Pour les apprenants, l’inadaptation de la formation des enseignants, les méthodes auxquelles ils ont recours, sont susceptibles d’engendrer des difficultés lors de l’apprentissage du français. Les enseignants de français ont besoin d’une formation tout au long de leur vie professionnelle, afin de se doter de compétences et de savoirs élaborés dans le cadre des formations continues au-delà de la formation initiale.

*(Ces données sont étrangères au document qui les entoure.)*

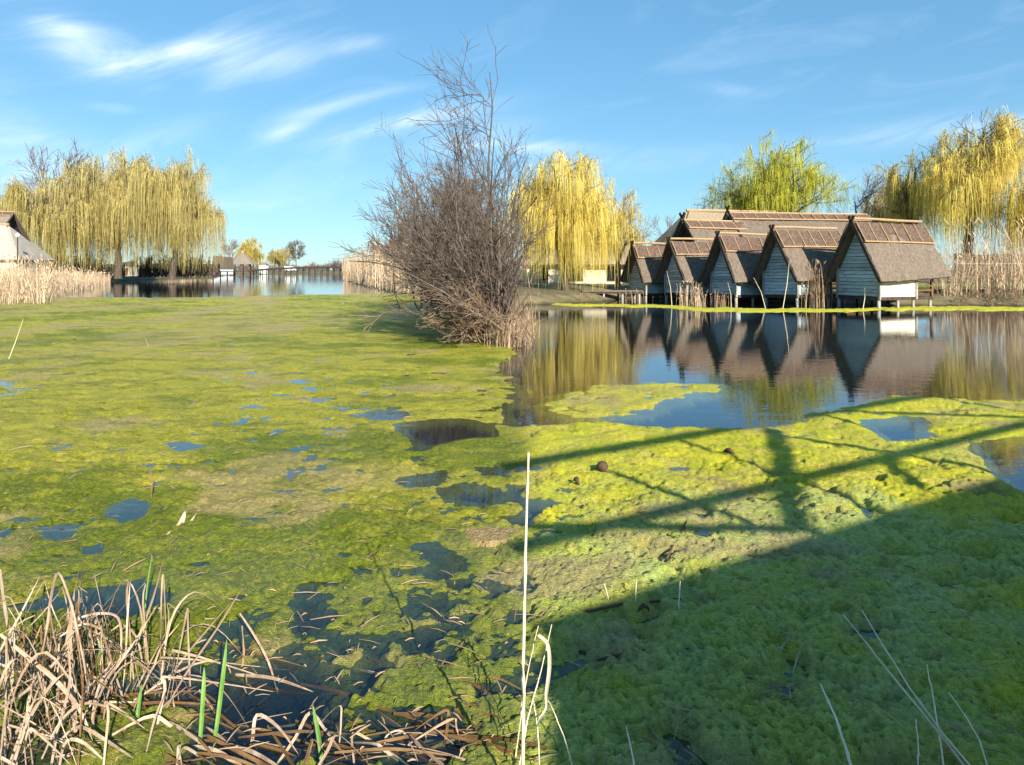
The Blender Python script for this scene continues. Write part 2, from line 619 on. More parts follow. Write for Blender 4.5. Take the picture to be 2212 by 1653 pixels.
# ================================================================== ground, water, algae
WATER_POLY = [(-45, -25), (-14, -6), (-15, 10), (-20, 22), (-26.5, 33), (-38, 55), (-52, 78), (-60, 105), (-62, 135), (-78, 172), (-100, 205), (-112, 260),
              (-60, 262), (-52, 205), (-40, 160), (-23, 92), (-11, 55), (-5.6, 38), (-2.7, 25), (-1.35, 18), (-.55, 14.6), (-.12, 13.4),
              (.12, 13.6), (.3, 17), (.45, 23), (.6, 29.4), (2.4, 30.6), (4.2, 31.6), (6.4, 36.6), (9, 35), (11.5, 32.4), (14, 30.2), (16.5, 29.0), (18.6, 28.6),
              (20, 28.7), (24, 28.9), (32, 28), (48, 18), (60, -25)]


def land_z(X, Y):
    d = -sdpoly(X, Y, WATER_POLY)             # positive on land
    d = d + (fbm(X * .8, Y * .8, 3, 5) - .5) * np.clip(np.abs(Y) * .02, .1, 1.2)
    far = np.clip(Y / 120, 0, 1)
    z = np.where(d > 0, sstep(0, 1.0, d) * .34 + sstep(.6, 6, d) * .22 + far * .25, np.maximum(d * .35, -.55))
    z = z + np.where(d > 0, (fbm(X * 1.3, Y * 1.3, 3, 9) - .5) * .12, 0)
    marsh = sstep(3.6, 2.2, Y) * sstep(.5, -.6, X) * sstep(-4, -2.5, X)
    z = np.where(d > 0, z, np.maximum(z, -.45 + marsh * .36))
    return z


def build_ground():
    ys = np.concatenate([np.linspace(-30, 12, 40), np.linspace(12.4, 45, 110), np.geomspace(46, 300, 90), np.geomspace(340, 9000, 14)])
    xs = np.concatenate([-np.geomspace(9000, 130, 12), np.linspace(-125, -30, 80), np.linspace(-29.5, 32, 170), np.linspace(33, 70, 24), np.geomspace(80, 9000, 12)])
    X, Y = np.meshgrid(xs, ys)
    Z = land_z(X, Y)
    nx, ny = len(xs), len(ys)
    i = (np.arange(ny - 1)[:, None] * nx + np.arange(nx - 1)[None]).ravel()
    Q = np.stack([i, i + 1, i + 1 + nx, i + nx], 1)
    o = np_obj('ground', np.stack([X, Y, Z], -1), Q, M['land'], smooth=True)
    tag(o, kind='structure', label='low earth banks and flat land around the pond')
    m = M['land']
    # mud below the water line, dry bank above it
    nt = m.node_tree
    N, L = nt.nodes, nt.links
    g = N.new('ShaderNodeNewGeometry')
    sp = N.new('ShaderNodeSeparateXYZ')
    L.new(g.outputs['Position'], sp.inputs[0])
    mr = N.new('ShaderNodeMapRange')
    mr.inputs[1].default_value, mr.inputs[2].default_value = -.02, .12
    L.new(sp.outputs[2], mr.inputs[0])
    b = N['Principled BSDF']
    src = b.inputs['Base Color'].links[0].from_socket
    mx = N.new('ShaderNodeMixRGB')
    L.new(mr.outputs[0], mx.inputs[0])
    mx.inputs[1].default_value = (.022, .019, .011, 1)
    L.new(src, mx.inputs[2])
    L.new(mx.outputs[0], b.inputs['Base Color'])


build_ground()
water = MB().poly([(-400, -40, 0), (400, -40, 0), (400, 400, 0), (-400, 400, 0)]).build('water', water_material())
tag(water, 'still pond water mirroring sky and huts', None, kind='structure')

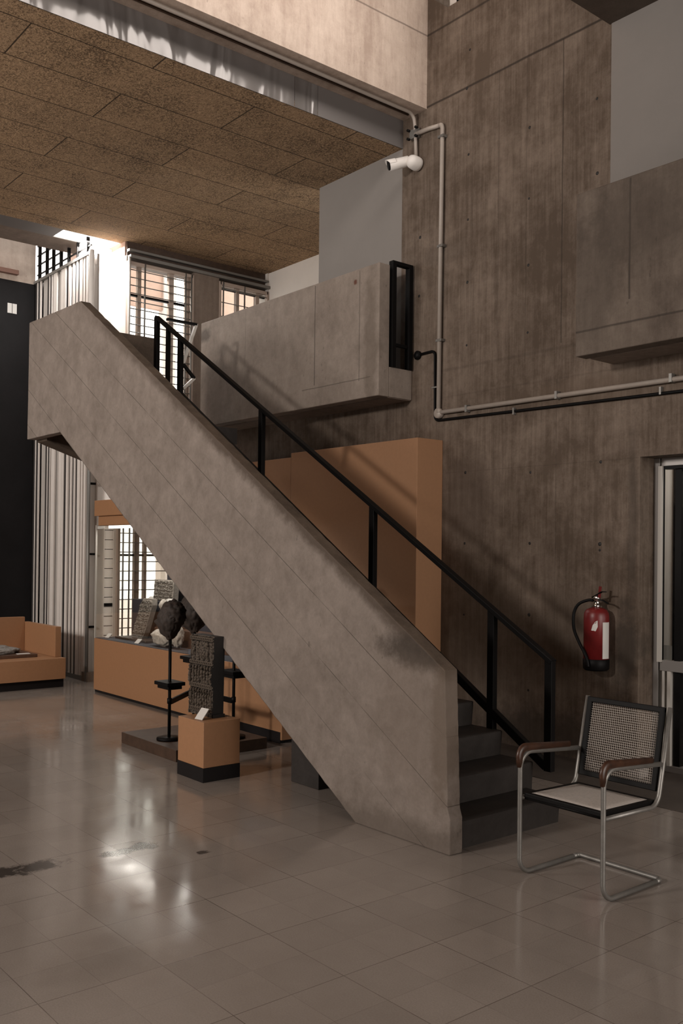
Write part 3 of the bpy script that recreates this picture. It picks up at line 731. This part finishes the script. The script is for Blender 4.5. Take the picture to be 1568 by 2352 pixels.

Comme c’est le cas dans le monde occidental, la didactique des langues étrangères, y inclus celle du FLE, devrait suivre les grandes lignes suivantes :
  • Voir dans la langue un instrument de communication, mais aussi un véhicule de toute une culture ;
  • Exploiter toutes les situations de communication qui se présentent en classe,  l’acceptation de la spontanéité favorisant un climat de confiance et d’authenticité dans les échanges en classe;
  • Diversifier les activités dans la classe de français ;
  • Eviter de corriger rapidement les écarts par rapport à la norme. Il est important de faire prendre conscience à l’apprenant de ces écarts. Pourtant, il faut lui laisser le temps de se corriger ; s’il n’y parvient pas, il faut demander aux autres membres de la classe de le corriger (Wadi 1988:151).
Si l’enseignement du français langue étrangère suit une telle approche, les résultats didactiques obtenus en classe de FLE en Jordanie s’amélioreront sans aucun doute dans un proche avenir. L’objectif du présent article est d’y faire une petite contribution.